Welcome

Post date: Jan 8, 2017 2:26:51 PM

This new year (2017), I am going to try to start a blog on teaching mathematics. My aim is to write on (hopefully weekly) thoughts I have on the teaching and learning of mathematics. As I'm currently teaching at an undergraduate level, most of my posts will be on that topic, but I am also interested in thinking about outreach work and how mathematics is learned at all level of life.

This week, I will talk about the article "Ideas from Mathematics Education - An introduction for mathematicians: Lara Alcock, Adrian Simpson" (available here). I read this over the winter break, and I would definitely recommend it to any mathematician teaching at an undergraduate level. It is easy to read (took me no more than a few hours), and raises interesting questions.

Alcock and Simpson break their books into three points (which they elaborate in three chapters):

  1. Definitions: students need to understand the importance of formal definition, and not just learn mathematical concepts informally.
  2. Mathematical objects: at high level of mathematics, mathematicians are used to seeing mathematical objects on different level. For example x^2+2 can be thought as a function (taking an element of a ring to another, and hence is a process), or it can be thought as an element of the polynomial ring (so it interacts with other elements of the polynomial ring, and hence is an object). Students need to reach this level of understanding.
  3. Two reasoning strategies. Very broadly speaking, there are two approaches that students approaches proofs.

I'm going to focus on the first point this week.

Formal definition have a very important place in mathematics. To name an object we show that it satisfies all the properties of the given definition, and having named an object we know a lot about its properties (and can often deduce a lot more).
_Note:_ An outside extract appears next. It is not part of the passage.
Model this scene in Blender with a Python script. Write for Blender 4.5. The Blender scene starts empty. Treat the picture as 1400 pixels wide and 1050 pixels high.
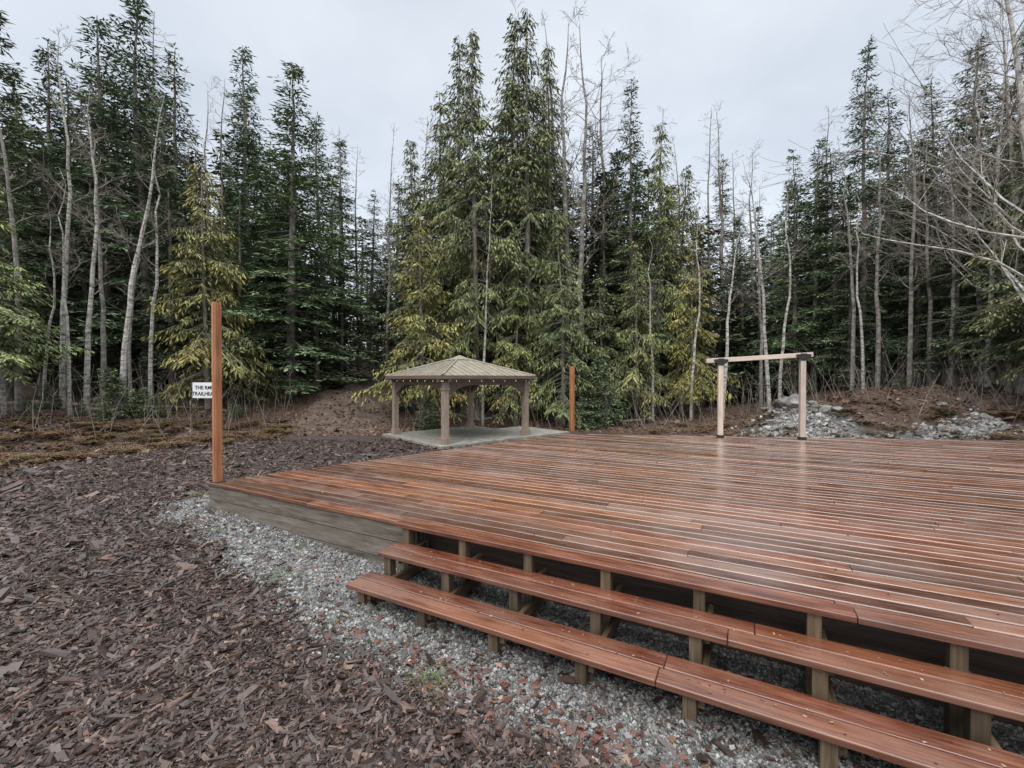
import bpy, math, random
import numpy as np
from mathutils import Vector, Matrix
random.seed(3)
RG=np.random.default_rng(7)
scene=bpy.context.scene
COL=scene.collection
CAMZ=1.95
# ------------------------------------------------------------------ mesh builder
class MB:
    def __init__(s):
        s.V=[];s.F=[];s.C=[];s.G=[];s.n=0
    def add(s,v,f,mat=0,col=(1,0.5,0.5),gp=None):
        v=np.asarray(v,float).reshape(-1,3); f=np.asarray(f,int)
        s.V.append(v); s.F.append((f+s.n,mat))
        c=np.asarray(col,float)
        if c.ndim==1: c=np.tile(c,(len(v),1))
        s.C.append(c)
        s.G.append(v.copy() if gp is None else np.asarray(gp,float))
        s.n+=len(v)
    def mesh(s,name,mats,smooth=False):
        V=np.concatenate(s.V);C=np.concatenate(s.C);G=np.concatenate(s.G)
        me=bpy.data.meshes.new(name)
        loops=np.concatenate([f.reshape(-1) for f,_ in s.F])
        tot=np.concatenate([np.full(len(f),f.shape[1]) for f,_ in s.F])
        mi=np.concatenate([np.full(len(f),m) for f,m in s.F])
        st=np.concatenate([[0],np.cumsum(tot)[:-1]])
        me.vertices.add(len(V)); me.vertices.foreach_set('co',V.astype(np.float32).ravel())
        me.loops.add(len(loops)); me.loops.foreach_set('vertex_index',loops.astype(np.int32))
        me.polygons.add(len(tot)); me.polygons.foreach_set('loop_start',st.astype(np.int32))
        me.polygons.foreach_set('loop_total',tot.astype(np.int32))
        me.polygons.foreach_set('material_index',mi.astype(np.int32))
        me.polygons.foreach_set('use_smooth',np.full(len(tot),bool(smooth)))
        me.update(calc_edges=True)
        a=me.color_attributes.new('Col','FLOAT_COLOR','POINT')
        a.data.foreach_set('color',np.concatenate([C,np.ones((len(C),1))],1).astype(np.float32).ravel())
        g=me.attributes.new('gp','FLOAT_VECTOR','POINT')
        g.data.foreach_set('vector',G.astype(np.float32).ravel())
        for m in mats: me.materials.append(m)
        me.validate()
        return me
def obj(name,me,parent=None,loc=(0,0,0),rotz=0,scale=(1,1,1),bevel=0):
    o=bpy.data.objects.new(name,me); COL.objects.link(o)
    o.location=loc;o.rotation_euler=(0,0,rotz);o.scale=scale
    if parent: o.parent=parent
    if bevel:
        b=o.modifiers.new('b','BEVEL');b.width=bevel;b.segments=2;b.limit_method='ANGLE'
    return o
def empty(name,loc=(0,0,0),rotz=0):
    o=bpy.data.objects.new(name,None);COL.objects.link(o);o.location=loc;o.rotation_euler=(0,0,rotz);o.empty_display_size=.2
    return o
BOXF=np.array([[0,3,2,1],[4,5,6,7],[0,1,5,4],[1,2,6,5],[2,3,7,6],[3,0,4,7]])
def boxv(a,b):
    x0,y0,z0=a;x1,y1,z1=b
    return np.array([[x0,y0,z0],[x1,y0,z0],[x1,y1,z0],[x0,y1,z0],[x0,y0,z1],[x1,y0,z1],[x1,y1,z1],[x0,y1,z1]],float)
def rcol(): return (random.uniform(.0,1),random.random(),random.random())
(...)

When first hearing a definition students (and mathematicians) attached an image to this definition. This is a useful first step: when I hear a new definition I try to picture what this means to me, I also try to point out mental pictures that my students might find useful with every new definitions. But Alcock and Simpson points out that this is not enough. We mathematicians always fall back on the formal definition, but students can often missed that subtle point. As educators, we need to not only get students to have an intuition of a definition, but also to get them to internalise the definition and use it for their formal work.

To achieve this we should get students to work with the definition as much as possible. Currently one way we try this is to have students deduce properties of the object using the definition. Unfortunately, some students see the properties as "obvious and part of the definition" and do not understand the point of the exercise. Another approach (this is my thoughts, and research should go on to see if it helps), is to get students to explore boundary conditions. That is, give them loads of objects and see if they satisfy the definition.